Save Our Wild Salmon Coalition Programs
Fighting for wild salmon & steelhead:
SOS is fighting to ensure that salmon & steelhead get what they need to survive and thrive. Our success in court is forcing the government to strengthen its illegal salmon strategy. Unfortunately, the government failed again in 2011 to produce a legal salmon plan for Columbia Basin – and the communities and businesses that rely on them. A “new” plan is due in Dec. 2013.
Building leadership for collaborative solutions:
SOS advocated effectively for a new approach to salmon restoration. After years of failure and wasteful spending, it’s time to bring stakeholders together – farmers, fishermen, shippers, energy interests - to work on shared solutions. Support for a new approach is taking hold within the Obama Administration and the Northwest. In Dec. 2012, NOAA-Fisheries announced a new initiative we hope will become the “stakeholder table” where these connected problems – salmon, energy and transportation – can be addressed.
Salmon solutions to climate impacts:
Salmon are a beacon to help lead us through climate change. What these adaptive masters need most to survive a changing climate is connectivity – linked and scaled chains of habitats. Connectivities – ecological, social, institutional – are also what people need to stabilize climate change and weather it. Salmon can guide us if we let them survive to do so.
Our program seeks to stem climate change, and help salmon, waters and people weather its effects. We must meet these challenges in tandem; with recognition that climate change dissolves boundaries between issues, laws, and people. Our program tackles immediate challenges, and sets foundations for the work of years that climate change in the Columbia-Snake Rivers will demand.
Recent Successes and Current Challenges
Spill is one of SOS’ tremendous success stories. “Spill” refers to the practice of sending water over key Columbia-Snake River dams in order to speed young salmon and steelhead more safely on their way to the Pacific Ocean.
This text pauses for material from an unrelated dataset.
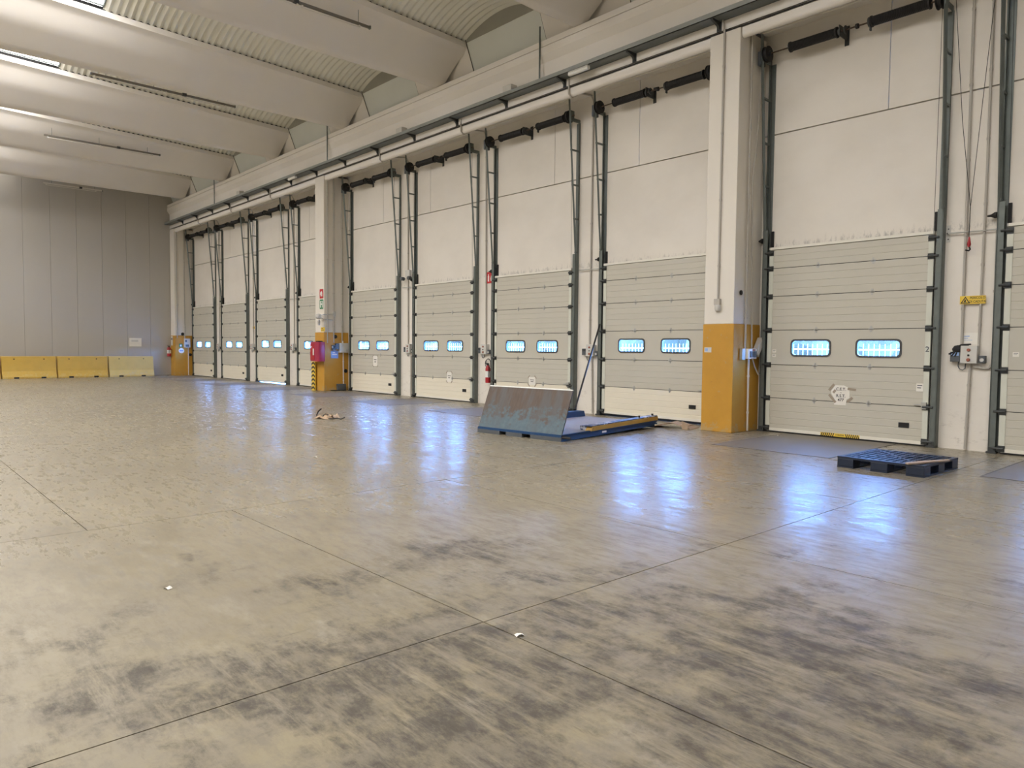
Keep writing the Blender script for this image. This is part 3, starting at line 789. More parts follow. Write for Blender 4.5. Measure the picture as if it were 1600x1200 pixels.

It keeps these fish out of spinning turbines and barges and trucks, and keeps them in the river where they belong.
At the request of salmon and fishing plaintiffs (including SOS member groups, Nez Perce Tribe, and the State of Oregon) and against the wishes of federal agencies, spill has been ordered by the court during each spring-summer salmon migration since 2006 as 'injunctive relief' – in order to provide more protection for salmon in the near-term while an updated, presumably legal plan is under way.
Securing more spill for salmon in the near-term lies at the heart of a key objective for our campaign and salmon restoration: a regional stakeholder collaboration.
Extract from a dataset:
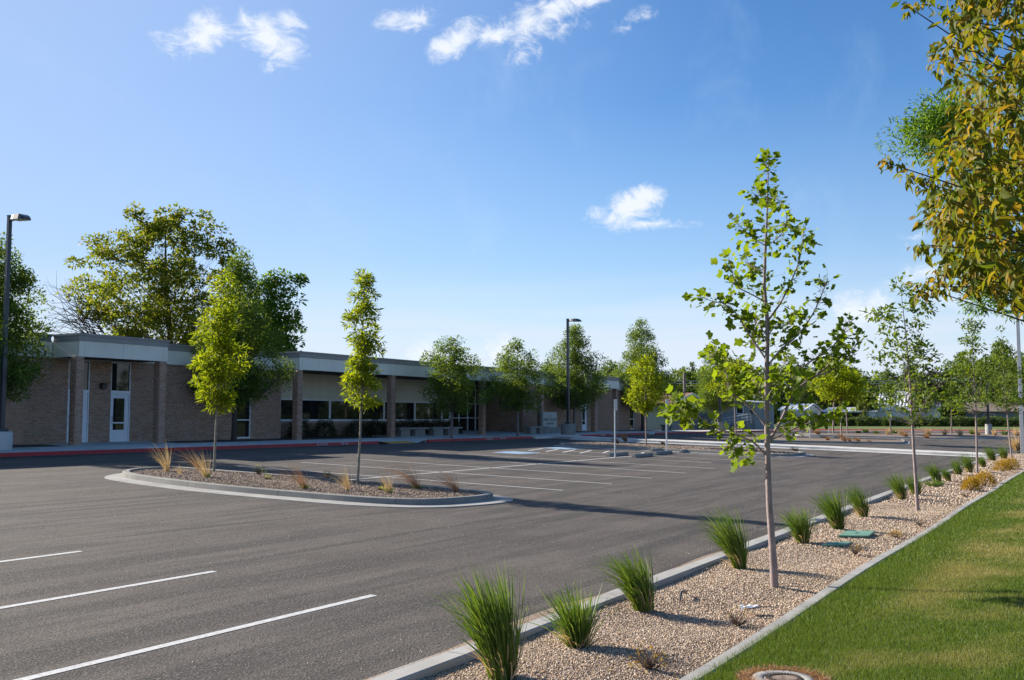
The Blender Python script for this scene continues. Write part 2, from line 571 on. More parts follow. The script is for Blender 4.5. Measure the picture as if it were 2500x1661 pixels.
class MB:
    def __init__(s):
        s.v, s.f, s.sm = [], [], []

    def add(s, vs, fs, smooth=False):
        n = len(s.v)
        s.v += [tuple(float(c) for c in p) for p in vs]
        s.f += [tuple(i + n for i in f) for f in fs]
        s.sm += [smooth] * len(fs)
        return s

    def box(s, x0, y0, z0, x1, y1, z1):
        x0, x1 = min(x0, x1), max(x0, x1)
        y0, y1 = min(y0, y1), max(y0, y1)
        z0, z1 = min(z0, z1), max(z0, z1)
        return s.add([(x0, y0, z0), (x1, y0, z0), (x1, y1, z0), (x0, y1, z0), (x0, y0, z1), (x1, y0, z1), (x1, y1, z1), (x0, y1, z1)],
                     [(0, 3, 2, 1), (4, 5, 6, 7), (0, 1, 5, 4), (1, 2, 6, 5), (2, 3, 7, 6), (3, 0, 4, 7)])

    def hexa(s, bot, top):
        return s.add(list(bot) + list(top), [(0, 3, 2, 1), (4, 5, 6, 7), (0, 1, 5, 4), (1, 2, 6, 5), (2, 3, 7, 6), (3, 0, 4, 7)])

    def prism(s, poly, z0, z1):
        """Upright prism; z0, z1 numbers or lists per corner."""
        n = len(poly)
        za = z0 if hasattr(z0, '__len__') else [z0] * n
        zb = z1 if hasattr(z1, '__len__') else [z1] * n
        vs = [(p[0], p[1], za[i]) for i, p in enumerate(poly)] + [(p[0], p[1], zb[i]) for i, p in enumerate(poly)]
        fs = [tuple(range(n, 2 * n)), tuple(reversed(range(n)))] + [(i, (i + 1) % n, n + (i + 1) % n, n + i) for i in range(n)]
        return s.add(vs, fs)

    def tube(s, pts, rad, n=8, caps=True, smooth=True):
        pts = [Vector([float(c) for c in p]) for p in pts]
        vs, fs = [], []
        prev = None
        for i, p in enumerate(pts):
            d = (pts[min(i + 1, len(pts) - 1)] - pts[max(i - 1, 0)])
            d = d.normalized() if d.length > 1e-9 else Vector((0, 0, 1))
            if prev is None:
                a = Vector((1, 0, 0)) if abs(d.x) < .9 else Vector((0, 1, 0))
                x = (a - d * a.dot(d)).normalized()
            else:
                x = (prev - d * prev.dot(d)).normalized()
            prev = x
            y = d.cross(x)
            r = rad[i] if hasattr(rad, '__len__') else rad
            for k in range(n):
                t = 2 * math.pi * k / n
                vs.append(p + x * (r * math.cos(t)) + y * (r * math.sin(t)))
        for i in range(len(pts) - 1):
            for k in range(n):
                a, b = i * n + k, i * n + (k + 1) % n
                fs.append((a, b, b + n, a + n))
        s.add(vs, fs, smooth)
        if caps:
            m = len(pts) - 1
            s.add(vs[:n], [tuple(reversed(range(n)))])
            s.add(vs[m * n:], [tuple(range(n))])
        return s

    def lathe(s, c, prof, n=20, smooth=True):
        vs = [(c[0] + r * math.cos(2 * math.pi * k / n), c[1] + r * math.sin(2 * math.pi * k / n), c[2] + z) for r, z in prof for k in range(n)]
        fs = [(i * n + k, i * n + (k + 1) % n, (i + 1) * n + (k + 1) % n, (i + 1) * n + k) for i in range(len(prof) - 1) for k in range(n)]
        s.add(vs, fs, smooth)
        m = len(prof) - 1
        s.add(vs[m * n:], [tuple(range(n))])
        return s

    def build(s, name, material, parent=None, kind=None, bevel=0.0, origin=None):
        me = bpy.data.meshes.new(name)
        off = wl(parent) if parent else Vector((0, 0, 0))
        if origin is not None:
            off = Vector([float(c) for c in origin])
        me.from_pydata([(a - off.x, b - off.y, c - off.z) for a, b, c in s.v], [], s.f)
        me.polygons.foreach_set('use_smooth', s.sm)
        me.materials.append(material)
        me.update()
        o = bpy.data.objects.new(name, me)
        C.objects.link(o)
        if parent:
            o.parent = parent
        if origin is not None:
            o.location = off - (wl(parent) if parent else Vector((0, 0, 0)))
        if kind:
            o['kind'] = kind
        if bevel:
            bv = o.modifiers.new('edge', 'BEVEL')
            bv.width = bevel
            bv.segments = 2
            bv.limit_method = 'ANGLE'
            bv.angle_limit = R(50)
        return o


def sheet(name, material, us, vs, zf, parent=None, kind=None):
    """A grid sheet over the given u and v lines."""
    us, vs = np.asarray(us, float), np.asarray(vs, float)
    U, V = np.meshgrid(us, vs, indexing='ij')
    Z = zf(U, V)
    nu, nv = len(us), len(vs)
    P = np.stack([U, V, Z], -1).reshape(-1, 3)
    if parent:
        P = P - np.array(wl(parent))
    i, j = np.meshgrid(np.arange(nu - 1), np.arange(nv - 1), indexing='ij')
    a = (i * nv + j).ravel()
    F = np.stack([a, a + nv, a + nv + 1, a + 1], -1)
    return link(name, raw_mesh(name, P, F, 4, material), parent, kind)


def text_on(name, body, size, loc, rot, material, parent, depth=.002):
    cu = bpy.data.curves.new(name, 'FONT')
    cu.body = body
    cu.size = size
    cu.align_x = 'CENTER'
    cu.align_y = 'CENTER'
    cu.extrude = depth
    t = bpy.data.objects.new('lettering_source', cu)
    C.objects.link(t)
    bpy.context.view_layer.update()
    me = bpy.data.meshes.new_from_object(t.evaluated_get(bpy.context.evaluated_depsgraph_get()))
    bpy.data.objects.remove(t)
    me.transform(Euler(rot).to_matrix().to_4x4())
    me.materials.clear()
    me.materials.append(material)
    return link(name, me, parent, loc=loc)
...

The government's failure to craft an effective, lawful long-term plan has wasted time and resources, and meant persistent uncertainty for both salmon and people.
If we are serious about restoring healthy, fishable wild salmon and steelhead populations, we must find a new path forward. Instead of continuous litigation, it's time for the parties who depend on the river and its natural resources to come together to craft a workable plan that restores salmon, creates jobs and invests in our communities.
The Obama Administration and a growing number of Northwest elected leaders in the Pacific salmon states support convening an inclusive stakeholder group to seek solutions that benefit all parties. This stakeholder process should assess regional needs and use transparent and sound science to craft effective solutions that benefit communities and restore salmon to our rivers.